Exploring conflict, searching for humanity. Like Dew in the Sun, a line taken from the Ukrainian national anthem, combines a personal quest for the fate of filmmaker Peter Entell’s ancestors with exploring a region marked by centuries of conflict. The display of different peoples inhabiting Ukraine and the Crimea region and fighting each other over the centuries shown at the beginning of the film, underlines this. The film questions why Entell’s grandparents left Ukraine a little over a century ago, in addition to why people keep making each other’s lives so miserable. Unsurprisingly, the answers to these questions are closely related and include terms like invaders, wars, and pogroms.
Starting in Kiev, Entell and cameraman Jón Björgvinsson travel to locations including Slaviansk, Bakhchisaray, and Donetsk, where they explore the hostile situation between Europe-oriented Western Ukraine and Russia-oriented Eastern Ukraine. Eventually, they make it to Mokra Kaligorka, where Entell’s ancestors lived. Entell and Björgvinsson both film; Entell does not research his films in depth, instead preferring to unravel his story and material along the way. Filming using two cameras lessen the chance of missing out on potentially relevant footage, he explained during the IDFA.
The three storylines filmed by the small team are intertwined, and include various histories, values, perspectives and opinions, none explicitly made to stand out. Entell’s search in archives, observations of, and interviews with, military on either side, in addition to local stories and memories. Statues and memorials play an important role in the film. They act as a comment to the images and sounds, like a chorus to the film’s main footage. The many statues and memorials not only testify to past events and suffering but also do this in specific ways: by expressing power and strength, such as a tank or the Motherland statue in Kiev; or sorrow and hurt, such as the statues commemorating the massacre at Babi Yar. National and regional anthems, in addition to partisan and folk songs, accompany the exploration of Ukraine’s past and present conflicts. One image says it all: a field of yellow sunflowers set against the blue sky, mirroring the country’s flag; yellow and bright blue, whilst also harbouring a tank.

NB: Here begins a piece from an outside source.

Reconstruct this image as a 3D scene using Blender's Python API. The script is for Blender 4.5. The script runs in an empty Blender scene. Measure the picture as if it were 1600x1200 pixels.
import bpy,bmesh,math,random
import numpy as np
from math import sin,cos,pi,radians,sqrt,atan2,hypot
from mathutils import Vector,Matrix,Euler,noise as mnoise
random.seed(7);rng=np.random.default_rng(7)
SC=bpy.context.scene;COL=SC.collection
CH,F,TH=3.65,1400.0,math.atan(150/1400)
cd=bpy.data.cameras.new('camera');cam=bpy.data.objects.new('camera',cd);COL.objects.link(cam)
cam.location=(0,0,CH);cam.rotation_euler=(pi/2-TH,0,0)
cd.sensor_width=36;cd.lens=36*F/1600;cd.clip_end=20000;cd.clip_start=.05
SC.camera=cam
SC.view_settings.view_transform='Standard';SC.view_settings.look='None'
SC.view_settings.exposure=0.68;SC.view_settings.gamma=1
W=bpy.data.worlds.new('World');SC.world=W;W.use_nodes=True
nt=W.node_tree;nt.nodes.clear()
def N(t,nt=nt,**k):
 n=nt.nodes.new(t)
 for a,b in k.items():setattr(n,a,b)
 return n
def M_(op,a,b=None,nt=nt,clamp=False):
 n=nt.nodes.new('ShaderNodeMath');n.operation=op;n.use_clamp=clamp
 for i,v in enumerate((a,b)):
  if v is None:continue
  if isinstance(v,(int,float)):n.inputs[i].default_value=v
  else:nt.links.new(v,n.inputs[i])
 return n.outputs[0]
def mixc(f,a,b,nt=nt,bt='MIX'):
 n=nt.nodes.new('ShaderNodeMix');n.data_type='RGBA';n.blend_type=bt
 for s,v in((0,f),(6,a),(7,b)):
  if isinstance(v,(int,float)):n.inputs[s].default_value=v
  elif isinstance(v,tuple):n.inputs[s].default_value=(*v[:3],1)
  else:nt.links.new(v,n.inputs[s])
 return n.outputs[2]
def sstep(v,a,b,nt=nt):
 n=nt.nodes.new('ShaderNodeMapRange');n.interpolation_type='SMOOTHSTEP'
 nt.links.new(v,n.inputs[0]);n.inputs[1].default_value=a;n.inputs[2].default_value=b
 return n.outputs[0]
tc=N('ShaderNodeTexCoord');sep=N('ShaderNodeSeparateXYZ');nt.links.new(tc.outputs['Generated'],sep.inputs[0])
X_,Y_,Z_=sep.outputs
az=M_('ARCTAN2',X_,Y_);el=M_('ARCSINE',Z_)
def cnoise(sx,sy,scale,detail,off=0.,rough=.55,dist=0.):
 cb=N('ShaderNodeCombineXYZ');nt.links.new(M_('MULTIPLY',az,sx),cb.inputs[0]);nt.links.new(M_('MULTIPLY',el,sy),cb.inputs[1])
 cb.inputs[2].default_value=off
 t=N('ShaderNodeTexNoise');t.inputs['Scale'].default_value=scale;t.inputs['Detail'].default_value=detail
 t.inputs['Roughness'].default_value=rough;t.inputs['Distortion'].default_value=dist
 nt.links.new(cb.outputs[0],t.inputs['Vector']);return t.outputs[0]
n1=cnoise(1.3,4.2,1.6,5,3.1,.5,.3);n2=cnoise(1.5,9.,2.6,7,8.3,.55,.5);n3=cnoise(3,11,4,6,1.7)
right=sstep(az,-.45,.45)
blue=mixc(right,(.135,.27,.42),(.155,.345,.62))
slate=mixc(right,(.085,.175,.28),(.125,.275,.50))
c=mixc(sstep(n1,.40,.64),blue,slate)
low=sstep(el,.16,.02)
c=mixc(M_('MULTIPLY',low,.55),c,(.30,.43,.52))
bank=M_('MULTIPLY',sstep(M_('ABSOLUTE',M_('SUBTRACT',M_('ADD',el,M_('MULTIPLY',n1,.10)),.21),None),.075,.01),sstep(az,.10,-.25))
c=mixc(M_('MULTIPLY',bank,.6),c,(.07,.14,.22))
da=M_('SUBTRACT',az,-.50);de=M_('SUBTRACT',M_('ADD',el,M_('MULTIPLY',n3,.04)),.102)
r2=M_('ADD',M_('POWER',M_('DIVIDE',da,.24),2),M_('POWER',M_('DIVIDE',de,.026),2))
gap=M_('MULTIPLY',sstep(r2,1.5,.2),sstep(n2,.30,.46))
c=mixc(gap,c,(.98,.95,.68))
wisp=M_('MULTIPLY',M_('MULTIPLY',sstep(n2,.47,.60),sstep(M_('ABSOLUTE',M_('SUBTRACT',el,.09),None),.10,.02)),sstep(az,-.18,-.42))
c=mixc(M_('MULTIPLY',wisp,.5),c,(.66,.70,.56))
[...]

In addition to their own recordings, Entell also featured a large extent of YouTube material in the film. This footage is introduced by blurring either side of the image. Many of these, sometimes quite shocking, images show the horrors of war: fighting, dead and wounded soldiers, and the mistreatment of POWs. But, they also show that all wars today are media wars. Actions at the front of the line as well as behind it are constantly filmed using phones, tablets, and cameras and then – apparently – uploaded online.
Entell takes a profoundly human approach to his quests: he tries to connect with all the locals he encounters. He does not pick a side, preferring instead to perpetually ask “why?”, like an innocent child who does not understand what is going on. He asks the archive employees who help him search through thousands of entries in the dense emigration records: why did so many Jews emigrate? (Seeing them handle the archival records and old paper maps feels like an ode to the materiality of our past. They painstakingly try to make sense of the Cyrillic handwriting.) He also asks this to soldiers on either side of the divide. Answers invariably fall short and include a lot of pointing to the opposite side.
The film recently won the ‘Night Award’ at the 14th International Festival Signes de Nuit in Paris. Entell briefly responded: “We have now entered a very dangerous moment in history, the Age of Trump – characterised by anger and hatred, suspicion and fear, racism and an attitude of ‘us’ versus ‘them’. Like Dew in the Sun is an appeal for tolerance and understanding. Although the film is anchored in Ukraine history, it speaks to the situation facing so many countries today.”
The narrative of Like Dew in the Sun is complex yet sensitive – the finale borders on the melodramatic. Entell cuts some dried earth from the old Jewish cemetery, now merely a cattle grazing field, and asks to mix it with his ashes “when the times comes”. Having said that, it was a profound relief to watch a feature documentary which is not formatted to fit the ubiquitous storytelling straitjacket.